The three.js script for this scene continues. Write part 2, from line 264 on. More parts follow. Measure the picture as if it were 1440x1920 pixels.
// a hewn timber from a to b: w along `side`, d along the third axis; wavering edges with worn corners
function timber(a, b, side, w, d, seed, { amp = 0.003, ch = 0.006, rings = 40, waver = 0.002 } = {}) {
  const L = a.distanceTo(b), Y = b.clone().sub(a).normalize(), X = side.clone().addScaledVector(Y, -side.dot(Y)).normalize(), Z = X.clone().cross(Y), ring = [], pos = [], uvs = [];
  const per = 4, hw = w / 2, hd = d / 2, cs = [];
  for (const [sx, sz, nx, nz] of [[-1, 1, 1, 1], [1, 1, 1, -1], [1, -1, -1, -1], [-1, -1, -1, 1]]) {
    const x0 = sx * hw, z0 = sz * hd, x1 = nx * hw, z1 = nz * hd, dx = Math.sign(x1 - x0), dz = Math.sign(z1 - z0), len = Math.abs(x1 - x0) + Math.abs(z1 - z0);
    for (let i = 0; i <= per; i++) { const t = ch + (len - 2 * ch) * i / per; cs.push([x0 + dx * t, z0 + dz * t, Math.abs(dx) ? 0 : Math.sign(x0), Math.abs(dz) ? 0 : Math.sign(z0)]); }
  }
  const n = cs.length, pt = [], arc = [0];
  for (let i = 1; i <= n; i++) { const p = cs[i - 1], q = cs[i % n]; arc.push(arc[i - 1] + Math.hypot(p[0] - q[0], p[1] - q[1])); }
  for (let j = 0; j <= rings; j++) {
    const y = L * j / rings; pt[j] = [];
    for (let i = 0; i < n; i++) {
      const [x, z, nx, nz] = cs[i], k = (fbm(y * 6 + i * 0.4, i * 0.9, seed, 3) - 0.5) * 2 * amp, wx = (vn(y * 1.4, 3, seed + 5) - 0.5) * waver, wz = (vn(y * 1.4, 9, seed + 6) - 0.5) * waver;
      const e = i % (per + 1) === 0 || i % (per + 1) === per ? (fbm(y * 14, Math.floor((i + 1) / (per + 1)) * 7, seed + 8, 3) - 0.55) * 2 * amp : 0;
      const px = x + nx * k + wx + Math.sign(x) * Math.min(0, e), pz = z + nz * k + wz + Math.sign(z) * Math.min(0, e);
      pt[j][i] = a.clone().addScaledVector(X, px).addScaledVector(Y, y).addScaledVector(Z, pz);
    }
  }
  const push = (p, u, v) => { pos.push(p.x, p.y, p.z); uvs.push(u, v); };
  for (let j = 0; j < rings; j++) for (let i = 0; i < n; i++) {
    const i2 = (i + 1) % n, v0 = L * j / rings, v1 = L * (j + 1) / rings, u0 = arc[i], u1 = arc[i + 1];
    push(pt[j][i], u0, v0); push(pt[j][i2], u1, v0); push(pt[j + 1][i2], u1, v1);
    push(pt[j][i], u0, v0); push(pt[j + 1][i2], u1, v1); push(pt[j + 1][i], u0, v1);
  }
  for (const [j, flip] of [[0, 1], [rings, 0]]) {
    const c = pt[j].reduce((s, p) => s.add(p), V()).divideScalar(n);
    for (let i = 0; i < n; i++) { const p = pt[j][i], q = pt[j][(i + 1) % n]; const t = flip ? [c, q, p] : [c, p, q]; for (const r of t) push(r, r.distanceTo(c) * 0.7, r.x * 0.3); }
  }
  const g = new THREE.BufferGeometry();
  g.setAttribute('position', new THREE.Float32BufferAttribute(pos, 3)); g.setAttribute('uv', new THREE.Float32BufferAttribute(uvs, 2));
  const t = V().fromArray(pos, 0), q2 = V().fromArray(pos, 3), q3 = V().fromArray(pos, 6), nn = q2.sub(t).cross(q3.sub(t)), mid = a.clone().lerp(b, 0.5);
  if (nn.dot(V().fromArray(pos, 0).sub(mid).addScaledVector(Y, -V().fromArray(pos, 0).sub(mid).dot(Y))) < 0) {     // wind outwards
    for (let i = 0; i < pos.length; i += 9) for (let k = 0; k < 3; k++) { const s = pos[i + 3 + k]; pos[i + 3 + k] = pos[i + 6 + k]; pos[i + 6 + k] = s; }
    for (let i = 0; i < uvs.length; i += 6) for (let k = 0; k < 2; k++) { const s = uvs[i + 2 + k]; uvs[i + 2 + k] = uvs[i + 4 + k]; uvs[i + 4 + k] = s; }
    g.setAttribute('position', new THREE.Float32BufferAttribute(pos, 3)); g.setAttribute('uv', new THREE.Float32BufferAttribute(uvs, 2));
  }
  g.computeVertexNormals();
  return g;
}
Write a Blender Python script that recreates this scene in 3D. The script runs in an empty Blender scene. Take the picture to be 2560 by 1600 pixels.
★ ★ ★ ★ ★ ★ ★
> PROBLEM TO SOLVE:
Write out every line from the entries where "scene" appears.

> WRITTEN ANSWER:
The three.js script for this scene continues. Write part 2, from line 264 on. More parts follow. Measure the picture as if it were 1440x1920 pixels.
Write a Blender Python script that recreates this scene in 3D. The script runs in an empty Blender scene. Take the picture to be 2560 by 1600 pixels.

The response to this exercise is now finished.